» INFORMATION SHOWN:
⁂
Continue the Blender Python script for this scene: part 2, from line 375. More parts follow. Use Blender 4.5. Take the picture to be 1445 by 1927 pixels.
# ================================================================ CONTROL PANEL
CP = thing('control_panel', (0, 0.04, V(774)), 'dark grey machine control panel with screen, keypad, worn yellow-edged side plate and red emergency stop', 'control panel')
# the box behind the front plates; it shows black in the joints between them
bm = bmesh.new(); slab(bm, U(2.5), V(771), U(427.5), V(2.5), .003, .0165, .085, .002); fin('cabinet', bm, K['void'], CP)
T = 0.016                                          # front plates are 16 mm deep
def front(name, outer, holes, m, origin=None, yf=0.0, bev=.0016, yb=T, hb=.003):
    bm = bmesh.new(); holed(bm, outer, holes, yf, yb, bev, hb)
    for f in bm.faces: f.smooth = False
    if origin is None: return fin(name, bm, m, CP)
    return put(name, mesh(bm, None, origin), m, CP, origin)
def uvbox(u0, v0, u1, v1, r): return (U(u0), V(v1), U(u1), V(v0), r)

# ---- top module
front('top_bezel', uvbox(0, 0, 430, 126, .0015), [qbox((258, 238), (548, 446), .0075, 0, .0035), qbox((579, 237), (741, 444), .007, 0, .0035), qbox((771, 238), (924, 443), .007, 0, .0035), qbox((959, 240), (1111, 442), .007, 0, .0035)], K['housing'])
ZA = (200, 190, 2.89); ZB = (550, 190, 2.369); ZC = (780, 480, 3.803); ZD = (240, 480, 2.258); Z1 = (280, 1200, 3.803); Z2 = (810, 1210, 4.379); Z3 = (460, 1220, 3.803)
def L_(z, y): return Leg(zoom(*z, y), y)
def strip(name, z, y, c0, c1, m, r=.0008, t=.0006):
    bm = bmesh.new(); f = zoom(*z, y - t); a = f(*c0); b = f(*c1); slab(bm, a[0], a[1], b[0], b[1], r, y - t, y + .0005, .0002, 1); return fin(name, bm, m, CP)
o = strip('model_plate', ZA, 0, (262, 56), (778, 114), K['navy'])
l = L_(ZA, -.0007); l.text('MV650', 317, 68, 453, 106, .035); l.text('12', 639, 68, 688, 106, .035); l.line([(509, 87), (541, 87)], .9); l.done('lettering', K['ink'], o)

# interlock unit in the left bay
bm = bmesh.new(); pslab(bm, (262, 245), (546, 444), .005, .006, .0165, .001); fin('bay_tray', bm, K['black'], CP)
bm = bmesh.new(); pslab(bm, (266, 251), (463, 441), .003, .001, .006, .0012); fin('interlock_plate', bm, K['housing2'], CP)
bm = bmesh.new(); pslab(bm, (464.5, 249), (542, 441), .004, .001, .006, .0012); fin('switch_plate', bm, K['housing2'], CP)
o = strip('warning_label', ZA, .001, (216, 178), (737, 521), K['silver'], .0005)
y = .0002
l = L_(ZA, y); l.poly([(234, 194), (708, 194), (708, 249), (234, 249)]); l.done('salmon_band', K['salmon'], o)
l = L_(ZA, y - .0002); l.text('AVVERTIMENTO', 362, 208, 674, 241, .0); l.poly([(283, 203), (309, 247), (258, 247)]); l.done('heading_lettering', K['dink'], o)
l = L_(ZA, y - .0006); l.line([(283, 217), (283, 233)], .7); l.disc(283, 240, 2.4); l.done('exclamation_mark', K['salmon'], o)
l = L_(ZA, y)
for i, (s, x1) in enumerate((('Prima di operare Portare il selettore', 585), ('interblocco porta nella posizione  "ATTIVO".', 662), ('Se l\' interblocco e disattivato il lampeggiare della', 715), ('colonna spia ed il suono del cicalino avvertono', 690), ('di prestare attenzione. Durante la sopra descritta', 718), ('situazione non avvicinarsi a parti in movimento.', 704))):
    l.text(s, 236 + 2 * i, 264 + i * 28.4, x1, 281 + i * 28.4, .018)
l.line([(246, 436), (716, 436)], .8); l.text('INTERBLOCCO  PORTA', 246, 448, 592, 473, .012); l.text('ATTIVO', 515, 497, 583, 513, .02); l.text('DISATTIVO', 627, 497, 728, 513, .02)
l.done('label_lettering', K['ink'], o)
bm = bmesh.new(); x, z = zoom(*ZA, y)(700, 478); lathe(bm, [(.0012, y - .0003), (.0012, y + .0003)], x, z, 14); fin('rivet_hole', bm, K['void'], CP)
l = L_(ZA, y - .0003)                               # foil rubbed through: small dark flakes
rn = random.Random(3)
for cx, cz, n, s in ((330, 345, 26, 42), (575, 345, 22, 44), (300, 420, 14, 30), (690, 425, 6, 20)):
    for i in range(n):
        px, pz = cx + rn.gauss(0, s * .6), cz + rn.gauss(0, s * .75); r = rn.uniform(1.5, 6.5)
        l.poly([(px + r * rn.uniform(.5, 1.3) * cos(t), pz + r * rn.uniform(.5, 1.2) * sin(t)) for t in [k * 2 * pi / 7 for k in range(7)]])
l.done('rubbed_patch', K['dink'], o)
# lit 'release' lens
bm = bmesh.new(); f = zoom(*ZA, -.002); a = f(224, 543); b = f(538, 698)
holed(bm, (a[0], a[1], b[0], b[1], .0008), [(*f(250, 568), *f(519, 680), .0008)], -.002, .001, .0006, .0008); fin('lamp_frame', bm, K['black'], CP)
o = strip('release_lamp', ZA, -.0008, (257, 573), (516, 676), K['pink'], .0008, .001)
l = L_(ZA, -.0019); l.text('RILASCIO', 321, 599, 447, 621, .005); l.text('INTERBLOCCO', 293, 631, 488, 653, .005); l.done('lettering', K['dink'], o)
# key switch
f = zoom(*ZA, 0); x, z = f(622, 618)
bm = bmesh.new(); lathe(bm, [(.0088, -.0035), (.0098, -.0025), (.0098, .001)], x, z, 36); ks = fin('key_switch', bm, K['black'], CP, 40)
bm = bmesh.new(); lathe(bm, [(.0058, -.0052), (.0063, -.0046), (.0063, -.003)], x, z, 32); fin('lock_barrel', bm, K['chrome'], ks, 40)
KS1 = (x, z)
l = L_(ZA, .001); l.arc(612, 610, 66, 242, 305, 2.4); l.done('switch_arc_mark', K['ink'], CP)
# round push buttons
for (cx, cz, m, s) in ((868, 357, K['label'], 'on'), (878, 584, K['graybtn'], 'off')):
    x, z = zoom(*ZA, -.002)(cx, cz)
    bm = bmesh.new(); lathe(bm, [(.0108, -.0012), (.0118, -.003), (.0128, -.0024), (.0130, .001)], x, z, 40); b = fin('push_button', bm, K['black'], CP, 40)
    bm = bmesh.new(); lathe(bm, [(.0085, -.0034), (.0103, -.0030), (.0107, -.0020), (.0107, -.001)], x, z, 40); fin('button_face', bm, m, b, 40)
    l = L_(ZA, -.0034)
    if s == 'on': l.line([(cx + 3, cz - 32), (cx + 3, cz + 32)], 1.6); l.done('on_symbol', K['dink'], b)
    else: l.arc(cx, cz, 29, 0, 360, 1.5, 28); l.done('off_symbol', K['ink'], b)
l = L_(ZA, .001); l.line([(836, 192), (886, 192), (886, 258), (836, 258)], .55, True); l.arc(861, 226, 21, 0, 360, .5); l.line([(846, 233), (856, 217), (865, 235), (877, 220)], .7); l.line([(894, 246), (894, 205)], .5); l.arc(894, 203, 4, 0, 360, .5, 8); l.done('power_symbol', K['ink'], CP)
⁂
Retype the data in full and match it exactly.

» THE RESULT:
Continue the Blender Python script for this scene: part 2, from line 375. More parts follow. Use Blender 4.5. Take the picture to be 1445 by 1927 pixels.
# ================================================================ CONTROL PANEL
CP = thing('control_panel', (0, 0.04, V(774)), 'dark grey machine control panel with screen, keypad, worn yellow-edged side plate and red emergency stop', 'control panel')
# the box behind the front plates; it shows black in the joints between them
bm = bmesh.new(); slab(bm, U(2.5), V(771), U(427.5), V(2.5), .003, .0165, .085, .002); fin('cabinet', bm, K['void'], CP)
T = 0.016                                          # front plates are 16 mm deep
def front(name, outer, holes, m, origin=None, yf=0.0, bev=.0016, yb=T, hb=.003):
    bm = bmesh.new(); holed(bm, outer, holes, yf, yb, bev, hb)
    for f in bm.faces: f.smooth = False
    if origin is None: return fin(name, bm, m, CP)
    return put(name, mesh(bm, None, origin), m, CP, origin)
def uvbox(u0, v0, u1, v1, r): return (U(u0), V(v1), U(u1), V(v0), r)

# ---- top module
front('top_bezel', uvbox(0, 0, 430, 126, .0015), [qbox((258, 238), (548, 446), .0075, 0, .0035), qbox((579, 237), (741, 444), .007, 0, .0035), qbox((771, 238), (924, 443), .007, 0, .0035), qbox((959, 240), (1111, 442), .007, 0, .0035)], K['housing'])
ZA = (200, 190, 2.89); ZB = (550, 190, 2.369); ZC = (780, 480, 3.803); ZD = (240, 480, 2.258); Z1 = (280, 1200, 3.803); Z2 = (810, 1210, 4.379); Z3 = (460, 1220, 3.803)
def L_(z, y): return Leg(zoom(*z, y), y)
def strip(name, z, y, c0, c1, m, r=.0008, t=.0006):
    bm = bmesh.new(); f = zoom(*z, y - t); a = f(*c0); b = f(*c1); slab(bm, a[0], a[1], b[0], b[1], r, y - t, y + .0005, .0002, 1); return fin(name, bm, m, CP)
o = strip('model_plate', ZA, 0, (262, 56), (778, 114), K['navy'])
l = L_(ZA, -.0007); l.text('MV650', 317, 68, 453, 106, .035); l.text('12', 639, 68, 688, 106, .035); l.line([(509, 87), (541, 87)], .9); l.done('lettering', K['ink'], o)

# interlock unit in the left bay
bm = bmesh.new(); pslab(bm, (262, 245), (546, 444), .005, .006, .0165, .001); fin('bay_tray', bm, K['black'], CP)
bm = bmesh.new(); pslab(bm, (266, 251), (463, 441), .003, .001, .006, .0012); fin('interlock_plate', bm, K['housing2'], CP)
bm = bmesh.new(); pslab(bm, (464.5, 249), (542, 441), .004, .001, .006, .0012); fin('switch_plate', bm, K['housing2'], CP)
o = strip('warning_label', ZA, .001, (216, 178), (737, 521), K['silver'], .0005)
y = .0002
l = L_(ZA, y); l.poly([(234, 194), (708, 194), (708, 249), (234, 249)]); l.done('salmon_band', K['salmon'], o)
l = L_(ZA, y - .0002); l.text('AVVERTIMENTO', 362, 208, 674, 241, .0); l.poly([(283, 203), (309, 247), (258, 247)]); l.done('heading_lettering', K['dink'], o)
l = L_(ZA, y - .0006); l.line([(283, 217), (283, 233)], .7); l.disc(283, 240, 2.4); l.done('exclamation_mark', K['salmon'], o)
l = L_(ZA, y)
for i, (s, x1) in enumerate((('Prima di operare Portare il selettore', 585), ('interblocco porta nella posizione  "ATTIVO".', 662), ('Se l\' interblocco e disattivato il lampeggiare della', 715), ('colonna spia ed il suono del cicalino avvertono', 690), ('di prestare attenzione. Durante la sopra descritta', 718), ('situazione non avvicinarsi a parti in movimento.', 704))):
    l.text(s, 236 + 2 * i, 264 + i * 28.4, x1, 281 + i * 28.4, .018)
l.line([(246, 436), (716, 436)], .8); l.text('INTERBLOCCO  PORTA', 246, 448, 592, 473, .012); l.text('ATTIVO', 515, 497, 583, 513, .02); l.text('DISATTIVO', 627, 497, 728, 513, .02)
l.done('label_lettering', K['ink'], o)
bm = bmesh.new(); x, z = zoom(*ZA, y)(700, 478); lathe(bm, [(.0012, y - .0003), (.0012, y + .0003)], x, z, 14); fin('rivet_hole', bm, K['void'], CP)
l = L_(ZA, y - .0003)                               # foil rubbed through: small dark flakes
rn = random.Random(3)
for cx, cz, n, s in ((330, 345, 26, 42), (575, 345, 22, 44), (300, 420, 14, 30), (690, 425, 6, 20)):
    for i in range(n):
        px, pz = cx + rn.gauss(0, s * .6), cz + rn.gauss(0, s * .75); r = rn.uniform(1.5, 6.5)
        l.poly([(px + r * rn.uniform(.5, 1.3) * cos(t), pz + r * rn.uniform(.5, 1.2) * sin(t)) for t in [k * 2 * pi / 7 for k in range(7)]])
l.done('rubbed_patch', K['dink'], o)
# lit 'release' lens
bm = bmesh.new(); f = zoom(*ZA, -.002); a = f(224, 543); b = f(538, 698)
holed(bm, (a[0], a[1], b[0], b[1], .0008), [(*f(250, 568), *f(519, 680), .0008)], -.002, .001, .0006, .0008); fin('lamp_frame', bm, K['black'], CP)
o = strip('release_lamp', ZA, -.0008, (257, 573), (516, 676), K['pink'], .0008, .001)
l = L_(ZA, -.0019); l.text('RILASCIO', 321, 599, 447, 621, .005); l.text('INTERBLOCCO', 293, 631, 488, 653, .005); l.done('lettering', K['dink'], o)
# key switch
f = zoom(*ZA, 0); x, z = f(622, 618)
bm = bmesh.new(); lathe(bm, [(.0088, -.0035), (.0098, -.0025), (.0098, .001)], x, z, 36); ks = fin('key_switch', bm, K['black'], CP, 40)
bm = bmesh.new(); lathe(bm, [(.0058, -.0052), (.0063, -.0046), (.0063, -.003)], x, z, 32); fin('lock_barrel', bm, K['chrome'], ks, 40)
KS1 = (x, z)
l = L_(ZA, .001); l.arc(612, 610, 66, 242, 305, 2.4); l.done('switch_arc_mark', K['ink'], CP)
# round push buttons
for (cx, cz, m, s) in ((868, 357, K['label'], 'on'), (878, 584, K['graybtn'], 'off')):
    x, z = zoom(*ZA, -.002)(cx, cz)
    bm = bmesh.new(); lathe(bm, [(.0108, -.0012), (.0118, -.003), (.0128, -.0024), (.0130, .001)], x, z, 40); b = fin('push_button', bm, K['black'], CP, 40)
    bm = bmesh.new(); lathe(bm, [(.0085, -.0034), (.0103, -.0030), (.0107, -.0020), (.0107, -.001)], x, z, 40); fin('button_face', bm, m, b, 40)
    l = L_(ZA, -.0034)
    if s == 'on': l.line([(cx + 3, cz - 32), (cx + 3, cz + 32)], 1.6); l.done('on_symbol', K['dink'], b)
    else: l.arc(cx, cz, 29, 0, 360, 1.5, 28); l.done('off_symbol', K['ink'], b)
l = L_(ZA, .001); l.line([(836, 192), (886, 192), (886, 258), (836, 258)], .55, True); l.arc(861, 226, 21, 0, 360, .5); l.line([(846, 233), (856, 217), (865, 235), (877, 220)], .7); l.line([(894, 246), (894, 205)], .5); l.arc(894, 203, 4, 0, 360, .5, 8); l.done('power_symbol', K['ink'], CP)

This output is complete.